Arkansas: Virtual Soil, Water Education Conference, Jan. 27

    Fresh, dark soil with a large earthworm in the middle. Photo: Amy Myers, Mississippi State University

    The upcoming 23rd annual Arkansas Soil & Water Education Conference will bring together experts on the latest issues and trends in soil and water conservation, including a talk with an Arkansas farmer who has increased the profitability and sustainability of his family farm through soil health management.

    The conference, being held virtually for the first time, will take place from 10 a.m. to noon, CST, Jan. 27. Registration is free here.

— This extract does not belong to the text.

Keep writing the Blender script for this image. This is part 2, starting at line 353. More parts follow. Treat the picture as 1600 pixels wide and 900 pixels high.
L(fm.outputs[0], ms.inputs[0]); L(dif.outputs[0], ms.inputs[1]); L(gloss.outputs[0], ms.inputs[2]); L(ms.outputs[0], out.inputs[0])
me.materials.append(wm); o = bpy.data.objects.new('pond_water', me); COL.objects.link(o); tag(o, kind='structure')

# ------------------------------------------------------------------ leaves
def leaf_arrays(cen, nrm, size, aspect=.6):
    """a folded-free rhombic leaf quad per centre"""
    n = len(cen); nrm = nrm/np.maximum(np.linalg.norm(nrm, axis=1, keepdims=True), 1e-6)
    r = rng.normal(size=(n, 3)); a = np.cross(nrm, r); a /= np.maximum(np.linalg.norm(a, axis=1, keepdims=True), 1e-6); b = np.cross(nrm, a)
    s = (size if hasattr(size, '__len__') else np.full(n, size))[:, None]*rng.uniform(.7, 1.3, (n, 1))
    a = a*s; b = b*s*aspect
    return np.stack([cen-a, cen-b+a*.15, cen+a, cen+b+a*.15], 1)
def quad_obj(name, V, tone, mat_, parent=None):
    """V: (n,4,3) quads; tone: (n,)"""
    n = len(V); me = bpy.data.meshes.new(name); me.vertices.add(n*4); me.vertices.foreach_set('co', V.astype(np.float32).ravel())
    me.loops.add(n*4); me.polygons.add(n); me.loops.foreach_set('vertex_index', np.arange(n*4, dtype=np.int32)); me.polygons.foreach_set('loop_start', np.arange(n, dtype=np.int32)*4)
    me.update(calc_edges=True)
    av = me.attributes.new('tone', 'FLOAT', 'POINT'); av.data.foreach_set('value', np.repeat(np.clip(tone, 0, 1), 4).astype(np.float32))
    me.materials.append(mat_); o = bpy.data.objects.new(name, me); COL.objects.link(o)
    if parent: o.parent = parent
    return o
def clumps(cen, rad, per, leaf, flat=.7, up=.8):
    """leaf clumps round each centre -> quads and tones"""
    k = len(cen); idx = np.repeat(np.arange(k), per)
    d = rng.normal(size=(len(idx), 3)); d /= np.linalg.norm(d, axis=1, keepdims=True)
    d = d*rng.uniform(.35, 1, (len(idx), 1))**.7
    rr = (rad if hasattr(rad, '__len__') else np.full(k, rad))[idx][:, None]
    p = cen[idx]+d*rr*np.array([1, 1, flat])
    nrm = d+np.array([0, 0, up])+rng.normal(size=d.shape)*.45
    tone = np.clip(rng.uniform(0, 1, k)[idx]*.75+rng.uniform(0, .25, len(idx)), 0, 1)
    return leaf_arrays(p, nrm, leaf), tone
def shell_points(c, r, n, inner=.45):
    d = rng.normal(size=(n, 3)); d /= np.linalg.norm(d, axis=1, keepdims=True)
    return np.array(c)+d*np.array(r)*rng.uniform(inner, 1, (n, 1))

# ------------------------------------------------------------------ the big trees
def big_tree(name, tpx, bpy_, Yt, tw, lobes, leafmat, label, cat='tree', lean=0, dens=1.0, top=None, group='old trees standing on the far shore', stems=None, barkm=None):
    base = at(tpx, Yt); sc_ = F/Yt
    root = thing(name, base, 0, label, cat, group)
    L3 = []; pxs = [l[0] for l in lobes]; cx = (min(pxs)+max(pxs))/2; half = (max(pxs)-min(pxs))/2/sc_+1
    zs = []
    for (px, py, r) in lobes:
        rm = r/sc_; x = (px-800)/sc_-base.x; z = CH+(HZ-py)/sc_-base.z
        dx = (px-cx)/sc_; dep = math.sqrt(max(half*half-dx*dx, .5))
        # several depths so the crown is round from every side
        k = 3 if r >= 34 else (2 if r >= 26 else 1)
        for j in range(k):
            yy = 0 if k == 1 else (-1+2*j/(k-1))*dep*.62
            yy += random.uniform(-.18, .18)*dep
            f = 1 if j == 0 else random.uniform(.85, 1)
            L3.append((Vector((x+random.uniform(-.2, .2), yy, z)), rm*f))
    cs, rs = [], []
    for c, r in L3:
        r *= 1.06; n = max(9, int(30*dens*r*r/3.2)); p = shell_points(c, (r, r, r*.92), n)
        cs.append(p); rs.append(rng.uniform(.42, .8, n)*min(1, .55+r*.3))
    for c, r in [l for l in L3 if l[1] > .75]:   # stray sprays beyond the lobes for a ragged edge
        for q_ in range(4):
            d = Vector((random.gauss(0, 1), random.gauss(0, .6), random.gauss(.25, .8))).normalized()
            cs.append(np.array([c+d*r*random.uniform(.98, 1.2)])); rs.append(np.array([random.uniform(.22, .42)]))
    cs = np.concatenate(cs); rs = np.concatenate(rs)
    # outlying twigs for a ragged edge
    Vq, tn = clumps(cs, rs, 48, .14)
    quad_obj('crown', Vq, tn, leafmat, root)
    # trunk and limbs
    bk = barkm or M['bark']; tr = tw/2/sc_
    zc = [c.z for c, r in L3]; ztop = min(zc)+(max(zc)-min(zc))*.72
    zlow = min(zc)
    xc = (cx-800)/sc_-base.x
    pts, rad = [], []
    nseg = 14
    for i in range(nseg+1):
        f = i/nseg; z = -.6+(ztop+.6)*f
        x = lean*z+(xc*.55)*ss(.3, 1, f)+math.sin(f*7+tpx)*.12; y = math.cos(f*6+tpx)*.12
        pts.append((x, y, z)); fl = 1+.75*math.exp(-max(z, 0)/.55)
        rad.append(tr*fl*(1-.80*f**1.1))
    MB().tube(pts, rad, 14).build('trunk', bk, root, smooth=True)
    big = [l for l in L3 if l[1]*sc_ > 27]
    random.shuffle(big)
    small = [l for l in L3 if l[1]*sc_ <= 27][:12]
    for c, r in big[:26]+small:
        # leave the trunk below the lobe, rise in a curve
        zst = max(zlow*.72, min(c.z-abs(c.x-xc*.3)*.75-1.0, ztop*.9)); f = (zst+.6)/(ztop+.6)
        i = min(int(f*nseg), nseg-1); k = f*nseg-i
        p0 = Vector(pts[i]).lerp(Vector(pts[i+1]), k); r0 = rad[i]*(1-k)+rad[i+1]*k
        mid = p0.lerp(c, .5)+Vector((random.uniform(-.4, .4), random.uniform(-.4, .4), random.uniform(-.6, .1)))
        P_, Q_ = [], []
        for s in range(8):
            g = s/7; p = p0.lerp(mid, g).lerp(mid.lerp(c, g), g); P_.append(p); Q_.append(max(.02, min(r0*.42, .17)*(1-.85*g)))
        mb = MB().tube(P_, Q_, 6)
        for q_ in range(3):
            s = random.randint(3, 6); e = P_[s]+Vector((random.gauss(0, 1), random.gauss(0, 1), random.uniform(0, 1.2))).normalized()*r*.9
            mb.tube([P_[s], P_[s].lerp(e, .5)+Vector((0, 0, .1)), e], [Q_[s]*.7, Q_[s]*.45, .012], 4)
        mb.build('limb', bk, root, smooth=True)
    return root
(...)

    Certified crop advisors can receive two hours of continuing education credits (CEUs). Winners of the 2020 Most Crop Per Crop irrigation yield contest for corn, rice and soybean will be announced along with the Conservationist of the Year Award. 

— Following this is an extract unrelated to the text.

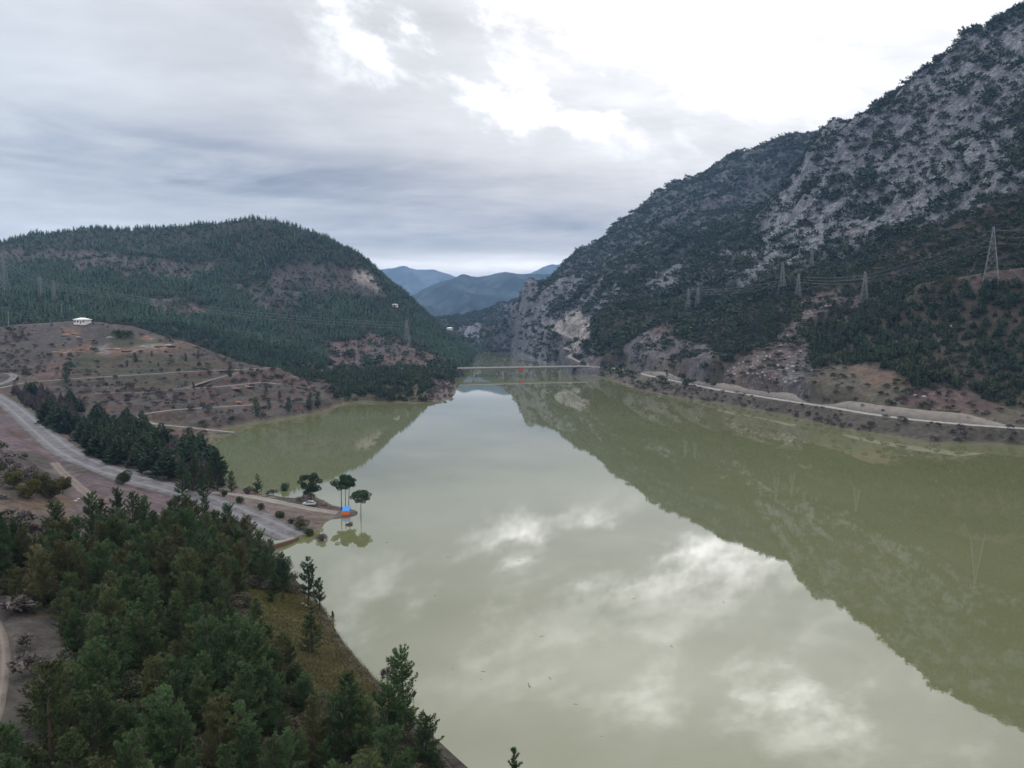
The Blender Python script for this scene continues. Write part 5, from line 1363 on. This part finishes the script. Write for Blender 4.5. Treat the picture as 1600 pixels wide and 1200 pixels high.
# grass on the mossy slope and stones
gx = np.random.default_rng(5).uniform(-75, -20, 60000); gy = np.random.default_rng(6).uniform(85, 150, 60000)
jj, i2 = gidx(gx, gy); mk = in_poly(gx, gy, MOSS_W) & (SD[jj, i2] > .8); gx, gy = gx[mk], gy[mk]
rs = np.random.default_rng(8); gz = hgt(gx, gy); P = np.column_stack([gx, gy, gz]); P = np.repeat(P, 4, 0) + rs.normal(size=(len(P) * 4, 3)) * [.25, .25, 0]
gv = blades(P, rs.normal(size=P.shape) * .5 + [0, 0, 1], rs.uniform(.15, .42, len(P)), .035, rs)
tag(mesh_np('grass', gv, tri_idx(len(P)), M['grass'], attrs={'tone': ('FLOAT', np.repeat(np.clip(rs.normal(.5, .3, len(P)), 0, 1), 3))}), 'yellowish dry grass and moss on the slope above the cliff', 'grass', kind='stuff')

M['boulder'] = simple('limestone', (.30, .285, .27), .9, var=.3, scale=.8)
def rock_proto(seed):
    bm_v = []; rs = np.random.default_rng(seed); n, m_ = 7, 10; b = MB(); rings = []
    for i in range(n):
        t_ = (i + .3) / (n - .4) * math.pi; rings.append([tuple(np.array([math.sin(t_) * math.cos(2 * math.pi * k_ / m_), math.sin(t_) * math.sin(2 * math.pi * k_ / m_) * .8, -math.cos(t_) * .62]) * rs.uniform(.78, 1.15)) for k_ in range(m_)])
    b.loft(rings); o = b.build('boulder', M['boulder']); return o
rk = [rock_proto(60 + i) for i in range(4)]
RK = []
rs = np.random.default_rng(77)
spots = [(1148, 585), (1420, 613), (1430, 618), (1444, 620), (1368, 468), (1372, 470), (1380, 472), (1452, 512), (1485, 510), (1504, 512), (473, 943), (478, 947), (463, 774), (324, 672), (122, 780), (118, 783), (265, 700), (272, 698)]
lbs = ['pale boulder on the red scree slide', 'pale boulder at the left of three on the red cutting', 'pale boulder in the middle of three on the red cutting', 'pale boulder at the right of three on the red cutting', 'pale boulder right of the boulder pylon, left one', 'pale boulder right of the boulder pylon, middle one', 'pale boulder right of the boulder pylon, right one',
       'pale boulder showing through the slope pines, left one', 'pale boulder showing through the slope pines, middle one', 'pale boulder showing through the slope pines, right one', 'upper of two white stones on the mossy slope', 'lower of two white stones on the mossy slope', 'large flat pale rock at the water edge left of the broad pine',
       'pale block at the end of the inlet track', 'pale stone beside the red field, right one', 'pale stone beside the red field, left one', 'pale stone by the inlet brush, left one', 'pale stone by the inlet brush, right one']
for (px, py), lb in zip(spots, lbs):
    X, Y, Z = hit(px, py); s = np.clip(math.hypot(X, Y) / F * 3.0, .35, 1.9) * (1.6 if px == 463 else 1)
    place(rk[int(rs.integers(0, 4))], X, Y, Z, s, label=lb, cat='boulder', group='pale boulders')
nscree = 0
for _ in range(3000):
    px, py = rs.uniform(1130, 1300), rs.uniform(460, 600); X, Y, Z = hit(px, py); j, i = gidx(X, Y)
    if ZN[ZI[j, i]] not in ('scree', 'talus'): continue
    place(rk[int(rs.integers(0, 4))], X, Y, Z, rs.uniform(.35, 1.3) ** 1.5 + .2, label='rough grey boulder lying %s of the scree slide above the road' % ('in the upper half' if py < 530 else 'at the foot'), cat='boulder', group='boulders of the scree slide'); nscree += 1
    if nscree > 150: break

# heaps of tipped soil and rubble on the terraced field
HM = {'orange': simple('orange_soil', (.155, .092, .062), .95, var=.35, scale=.5), 'red': simple('red_soil', (.115, .068, .056), .95, var=.35, scale=.5), 'pale': simple('pale_rubble', (.20, .185, .175), .95, var=.4, scale=.6), 'grey': simple('grey_rubble', (.13, .13, .14), .95, var=.4, scale=.6)}
hp_ = {}
for hk, hm in HM.items():
    n, m_ = 9, 26; rs_ = np.random.default_rng(len(hk) * 9); b = MB(); rings = []
    for i in range(n):
        q = i / (n - 1); rr_i = 1 - q; rings.append([(rr_i * math.cos(2 * math.pi * k_ / m_) * (1 + .22 * math.sin(3 * k_ / 4 + i)) * rs_.uniform(.9, 1.1), rr_i * .5 * math.sin(2 * math.pi * k_ / m_) * rs_.uniform(.85, 1.15), -.25 + .62 * q ** .7 * rs_.uniform(.85, 1.1)) for k_ in range(m_)])
    b.loft(rings); hp_[hk] = b.build('soil_heap', hm, smooth=True)
HS = [(105, 523, 'orange', 11, 'orange soil heap below the white house, left one'), (116, 521, 'orange', 8, 'orange soil heap below the white house, middle one'), (122, 526, 'pale', 5, 'small pale heap right of the orange heaps below the house'),
      (228, 526, 'orange', 9, 'orange soil heap near the crest of the field'), (236, 529, 'pale', 5, 'pale heap beside the orange heap near the crest'), (86, 550, 'orange', 8, 'orange heap at the left end of the long row'), (101, 551, 'pale', 4, 'small pale heap at the left of the long row'),
      (128, 549, 'red', 11, 'red soil heap in the left part of the long row'), (138, 546, 'orange', 7, 'orange heap behind the red one in the long row'), (158, 547, 'grey', 12, 'grey rubble heap in the middle of the long row'), (170, 545, 'grey', 8, 'dark grey rubble heap right of the middle of the row'),
      (184, 545, 'pale', 7, 'pale rubble heap in the middle of the long row'), (200, 547, 'red', 12, 'long red soil heap right of the middle of the row'), (213, 543, 'red', 10, 'red soil heap behind the long red one'), (224, 541, 'pale', 9, 'pale rubble heap at the right of the long red heap'),
      (236, 543, 'grey', 8, 'grey rubble heap towards the right end of the row'), (250, 540, 'orange', 11, 'large orange heap at the right end of the row'), (264, 539, 'pale', 10, 'pale rubble heap right of the large orange heap'), (283, 535, 'grey', 7, 'grey heap on the crest near the forest edge'),
      (300, 541, 'red', 12, 'low red heap at the far right of the row'), (172, 527, 'pale', 8, 'pale heap left of the dark skyline tree'), (50, 520, 'red', 8, 'red soil patch heap at the far left of the hilltop'), (365, 606, 'red', 14, 'long red bank between the lower two tracks'), (385, 604, 'orange', 9, 'orange bank between the lower two tracks'), (370, 628, 'orange', 9, 'orange bank above the inlet track')]
for px, py, hk, sz_, lb in HS:
    X, Y, Z = hit(px, py); place(hp_[hk], X, Y, Z, sz_ * .5, rz=random.uniform(-.4, .4), sz=sz_ * .28, label=lb, cat='soil heap', group='soil heaps on the terraced field')

# driftwood on the lake
dw = MB(); dw.tube([(-.8, 0, 0), (-.2, .06, .05), (.5, -.05, .04), (1.0, .1, .02)], [.05, .07, .06, .03], 5); dw.tube([(.3, 0, .05), (.6, .35, .06)], [.04, .02], 4)
dwo = dw.build('floating_branch', M['wood'])
for i, (px, py) in enumerate([(826, 1070), (752, 1061), (756, 1049), (860, 1060), (742, 955), (706, 1043), (552, 853), (560, 857), (604, 847), (630, 876), (846, 994), (990, 935), (1205, 1030), (640, 700), (812, 876), (650, 860), (900, 1100), (700, 870), (1050, 1010), (1130, 940), (940, 1150), (680, 930)]):
    X, Y, Z = G(px, py, .05)
    place(dwo, X, Y, .03, (1.0 if i == 0 else rs.uniform(.35, .7)), label='dark branch afloat on the open lake, largest of the driftwood' if i == 0 else 'small dark piece of driftwood floating on the calm lake', cat='driftwood', group='driftwood on the lake')

# ------------------------------------------------------------------ single bushes on the slope and bank nearest the camera
bp_ = []
for i in range(5):
    V_, Fi, T = lod_shrub(600 + i, 320); o = mesh_np('bush', V_, Fi, M['leafbush'], attrs={'tone': ('FLOAT', T)}); bp_.append(o)
for k_, (x, y) in enumerate(near_shrub):
    h = random.uniform(2.0, 4.6); px, py = project(x, y, float(hgt(x, y)))
    if x > 0:
        yr = float(np.interp(x, lx[o_], ly[o_]))
        side = 'between the lakeside road and the water' if y < yr else 'on the slope above the lakeside road'
        part = 'below the scree' if 1120 < px < 1270 else 'near the bridge' if px <= 1120 else 'at the far right' if px > 1430 else 'right of the gap'
        lb = 'rounded bush %s %s' % (side, part); gp_ = 'bushes ' + side
    else:
        part = 'beside the grey road and inlet' if math.hypot(x, y) < 330 else 'on the dark terrace around the lower tracks' if py > 595 else 'on the hilltop around the white house' if py < 540 else 'on the grassy middle terraces'
        lb = 'rounded bush ' + part; gp_ = 'bushes of the left fields'
    if h > 3.6: lb = lb.replace('rounded', 'large rounded')
    elif h < 2.6: lb = lb.replace('rounded', 'small rounded')
    place(random.choice(bp_), x, y, None, h * 1.15, sz=h, label=lb, cat='bush', group=gp_)


# ------------------------------------------------------------------ air
def haze():
    b = MB(); b.box((0, 6000, 395), (15000, 13500, 814))
    m = bpy.data.materials.new('haze'); m.use_nodes = True; m.node_tree.nodes.clear(); g = NT(m.node_tree)
    o = g.n('ShaderNodeOutputMaterial'); v = g.n('ShaderNodeVolumePrincipled')
    v.inputs['Color'].default_value = (.36, .60, 1.0, 1); v.inputs['Density'].default_value = HAZE; v.inputs['Anisotropy'].default_value = 0.15
    g.t.links.new(v.outputs[0], o.inputs[1])
    tag(b.build('haze', m), kind='stuff')
HAZE = 7.0e-5
haze()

    “The conference has been a staple of Arkansas conservation practices,” Adam Eades, district conservationist with the U.S. Department of Agriculture Natural Resources Conservation Service and chair of the conference planning committee, said. “It’s a chance for farmers to hear from their peers and experts about topics that they can use to improve their farming operation.”

    The conference is open to anyone interested in soil and water issues, including growers, crop advisors, agriculture supply company personnel, agriculture teachers and students.

    Guest speakers this year include Dr. James Rigby, a research hydrologist and acting branch chief with the U.S. Geological Survey’s Lower Mississippi-Gulf Water Science Center. Rigby will discuss “System-scale science to support groundwater resources: the present and future of the USGS Mississippi Alluvial Plain Project.” The study is one of the USGS’s largest ongoing water availability studies.

    Richard Prickett with P&P Consulting, based in northeastern Arkansas, will discuss “Drone Elevation Data and Its Practical Uses.”

    Adam Chappell, a farmer from Cotton Plant, Arkansas, will speak on “Plant Intensification and Profit versus Yield.” Chappel farms 8,000 acres in northeast Arkansas, growing corn, cotton, rice, soybeans and a mix of small grains. He and his brother Seth actively manage soil health to fend off herbicide-resistant weeds and have increased their farm’s profitability and sustainability.